Goodbye Detroit, Goodbye LG

Blogging always comes naturally to me when I have big life changes.  Uprooting your life and moving across the country will definitely classify as such.

I’ve spent the first two years of my post-school working life in working as a Systems Engineer for LG in Detroit.  I met a lot of interesting people, and got great experience working for a Tier one automotive supplier.  I’ll try to describe my experiences without giving any major information about any of the companies away.

My customer was mostly FCA, although I dealt with Ford once or twice. Working in a Tier one gives you an interesting perspective because you get to deal with multiple companies; you can see differences in corporate culture.

My impression from working with FCA employees is:  FCA can give you a lot of experience at once because the program timelines are generally very short; there is also less documentation and processes which can really slow engineering development; FCA is willing to take more risk and rely on their suppliers.
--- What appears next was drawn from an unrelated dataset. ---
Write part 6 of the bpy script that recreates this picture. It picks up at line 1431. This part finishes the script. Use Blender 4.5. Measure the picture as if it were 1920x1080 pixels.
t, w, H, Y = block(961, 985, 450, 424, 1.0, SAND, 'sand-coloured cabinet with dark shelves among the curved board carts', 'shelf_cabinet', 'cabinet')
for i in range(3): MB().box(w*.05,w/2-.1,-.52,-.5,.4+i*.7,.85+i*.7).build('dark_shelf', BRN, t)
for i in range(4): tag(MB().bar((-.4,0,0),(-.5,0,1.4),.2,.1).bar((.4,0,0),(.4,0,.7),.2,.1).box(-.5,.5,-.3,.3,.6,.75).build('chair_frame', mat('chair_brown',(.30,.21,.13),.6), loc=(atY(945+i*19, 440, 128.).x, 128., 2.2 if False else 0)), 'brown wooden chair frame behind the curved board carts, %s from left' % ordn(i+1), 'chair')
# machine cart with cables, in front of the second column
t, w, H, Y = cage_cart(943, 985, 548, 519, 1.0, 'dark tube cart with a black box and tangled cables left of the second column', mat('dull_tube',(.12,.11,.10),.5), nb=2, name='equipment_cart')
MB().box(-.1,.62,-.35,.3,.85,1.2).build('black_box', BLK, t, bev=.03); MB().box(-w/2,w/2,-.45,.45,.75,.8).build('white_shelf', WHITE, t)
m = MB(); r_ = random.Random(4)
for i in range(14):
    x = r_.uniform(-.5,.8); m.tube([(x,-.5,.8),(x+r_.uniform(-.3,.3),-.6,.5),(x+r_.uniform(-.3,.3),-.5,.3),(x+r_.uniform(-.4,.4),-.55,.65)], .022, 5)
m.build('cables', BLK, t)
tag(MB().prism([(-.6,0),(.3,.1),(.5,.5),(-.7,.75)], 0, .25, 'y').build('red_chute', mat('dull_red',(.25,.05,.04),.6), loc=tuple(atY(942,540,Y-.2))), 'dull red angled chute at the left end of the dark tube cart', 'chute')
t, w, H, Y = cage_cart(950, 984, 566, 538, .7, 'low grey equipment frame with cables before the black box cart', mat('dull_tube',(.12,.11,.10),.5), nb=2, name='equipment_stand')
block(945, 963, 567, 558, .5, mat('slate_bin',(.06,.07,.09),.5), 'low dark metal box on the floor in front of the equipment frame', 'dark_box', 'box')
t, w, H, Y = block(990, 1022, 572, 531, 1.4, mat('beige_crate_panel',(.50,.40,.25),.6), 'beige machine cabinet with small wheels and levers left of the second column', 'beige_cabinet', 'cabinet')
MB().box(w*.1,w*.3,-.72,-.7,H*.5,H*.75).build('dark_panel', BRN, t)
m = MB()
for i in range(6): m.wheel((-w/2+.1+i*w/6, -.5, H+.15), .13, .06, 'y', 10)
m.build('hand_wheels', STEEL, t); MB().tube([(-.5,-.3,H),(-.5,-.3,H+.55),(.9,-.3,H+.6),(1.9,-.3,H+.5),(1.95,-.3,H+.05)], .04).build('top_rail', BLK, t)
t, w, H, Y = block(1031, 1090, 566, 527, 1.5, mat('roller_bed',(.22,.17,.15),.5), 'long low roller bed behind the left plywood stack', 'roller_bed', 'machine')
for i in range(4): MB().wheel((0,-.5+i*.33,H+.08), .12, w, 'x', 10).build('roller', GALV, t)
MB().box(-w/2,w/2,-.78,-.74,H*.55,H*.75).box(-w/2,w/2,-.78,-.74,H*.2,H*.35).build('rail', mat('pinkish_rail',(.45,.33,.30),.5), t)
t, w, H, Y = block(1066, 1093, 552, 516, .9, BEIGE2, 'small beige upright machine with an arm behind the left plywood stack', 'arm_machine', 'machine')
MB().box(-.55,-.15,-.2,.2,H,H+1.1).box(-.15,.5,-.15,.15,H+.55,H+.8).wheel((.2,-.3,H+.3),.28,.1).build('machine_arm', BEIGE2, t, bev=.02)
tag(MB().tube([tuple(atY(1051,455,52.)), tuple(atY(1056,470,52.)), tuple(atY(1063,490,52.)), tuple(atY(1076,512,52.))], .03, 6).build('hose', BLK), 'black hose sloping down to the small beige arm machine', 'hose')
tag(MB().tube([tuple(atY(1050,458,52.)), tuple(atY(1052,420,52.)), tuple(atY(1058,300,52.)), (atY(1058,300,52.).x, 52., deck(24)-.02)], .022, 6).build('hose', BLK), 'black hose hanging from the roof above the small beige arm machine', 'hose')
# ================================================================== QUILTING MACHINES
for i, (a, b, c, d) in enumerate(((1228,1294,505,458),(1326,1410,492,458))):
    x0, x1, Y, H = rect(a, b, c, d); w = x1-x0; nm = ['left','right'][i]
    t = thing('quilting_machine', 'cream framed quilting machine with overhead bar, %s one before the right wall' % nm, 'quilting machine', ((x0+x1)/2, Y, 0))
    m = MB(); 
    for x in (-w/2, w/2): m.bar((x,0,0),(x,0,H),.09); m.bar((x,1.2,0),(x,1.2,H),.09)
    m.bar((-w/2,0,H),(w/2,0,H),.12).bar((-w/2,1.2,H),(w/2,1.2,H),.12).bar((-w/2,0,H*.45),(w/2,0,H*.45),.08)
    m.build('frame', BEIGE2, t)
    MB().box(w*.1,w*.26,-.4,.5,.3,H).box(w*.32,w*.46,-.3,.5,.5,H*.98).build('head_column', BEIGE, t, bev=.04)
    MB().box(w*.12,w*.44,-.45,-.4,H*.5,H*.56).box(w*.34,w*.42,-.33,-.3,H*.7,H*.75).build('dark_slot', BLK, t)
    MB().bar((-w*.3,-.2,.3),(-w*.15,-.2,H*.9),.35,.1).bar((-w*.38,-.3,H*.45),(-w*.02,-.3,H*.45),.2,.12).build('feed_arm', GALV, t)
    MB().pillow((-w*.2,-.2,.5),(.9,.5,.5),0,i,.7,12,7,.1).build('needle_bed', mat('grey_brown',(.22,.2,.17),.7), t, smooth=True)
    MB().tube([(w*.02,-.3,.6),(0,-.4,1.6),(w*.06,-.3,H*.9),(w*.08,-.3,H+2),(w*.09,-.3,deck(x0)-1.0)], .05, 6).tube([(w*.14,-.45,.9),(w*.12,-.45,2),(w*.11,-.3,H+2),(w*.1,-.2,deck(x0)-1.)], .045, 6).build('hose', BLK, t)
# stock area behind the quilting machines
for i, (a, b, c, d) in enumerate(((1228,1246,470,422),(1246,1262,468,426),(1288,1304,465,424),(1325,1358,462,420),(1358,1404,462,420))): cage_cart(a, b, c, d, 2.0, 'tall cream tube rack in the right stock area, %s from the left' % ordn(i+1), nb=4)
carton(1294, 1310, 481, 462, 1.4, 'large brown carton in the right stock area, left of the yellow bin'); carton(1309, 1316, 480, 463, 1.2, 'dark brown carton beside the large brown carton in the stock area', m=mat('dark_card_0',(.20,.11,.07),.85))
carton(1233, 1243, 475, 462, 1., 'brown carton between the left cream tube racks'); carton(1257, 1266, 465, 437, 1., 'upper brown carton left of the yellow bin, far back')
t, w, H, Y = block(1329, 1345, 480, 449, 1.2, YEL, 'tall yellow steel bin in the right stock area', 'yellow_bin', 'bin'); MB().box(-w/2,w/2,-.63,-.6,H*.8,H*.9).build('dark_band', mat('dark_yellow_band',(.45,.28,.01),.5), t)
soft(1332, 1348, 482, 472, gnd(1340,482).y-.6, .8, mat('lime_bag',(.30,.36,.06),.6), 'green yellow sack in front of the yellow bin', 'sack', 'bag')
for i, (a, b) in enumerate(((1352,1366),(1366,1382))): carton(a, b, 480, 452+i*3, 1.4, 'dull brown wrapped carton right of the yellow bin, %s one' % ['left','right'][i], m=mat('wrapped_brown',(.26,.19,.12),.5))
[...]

Ford has a more structured approach to engineering.  Lots of gates, milestones, and design reviews.  Program timing is more conservative, and they have a lower tolerance for risky new technologies; they don’t want to be the pioneers in EV technology.  This may result in a more mature reliable product, but at a later date.

During my time at LG, we operated very much like a startup.  When I started we only had two active programs.  When I left, there were over five. When the programs were fewer, we were actively looking for business.  This would involve coming up with custom solutions for customers, then trying to sell them.  This was a lot of fun because it took a lot of creativity, without getting bogged down in the details.  I also got to play around in the lab quite often, to build and test new prototypes; testing is fun because you get immediate results.

One of the highlights of the time working there was going on a ‘Hot Trip’ to support vehicle thermal development.  It basically involved driving around in the desert, up mountains, and through the Las Vegas strip at about 45’C.  This was done to thermally validate the vehicle and make sure subsystems (including batteries) did not overheat.  These were long work days, performing data collection and occasionally repairing vehicles; however, I got to see a lot of the natural beauty in the USA.  During the night we could relax for a few hours and check out Las Vegas :).

All in all I would say it was a great experience and I would do it again if I had the chance.  I would have really enjoyed going to LG head office in Korea, but I’m sure there will be another chance; the battery industry is small.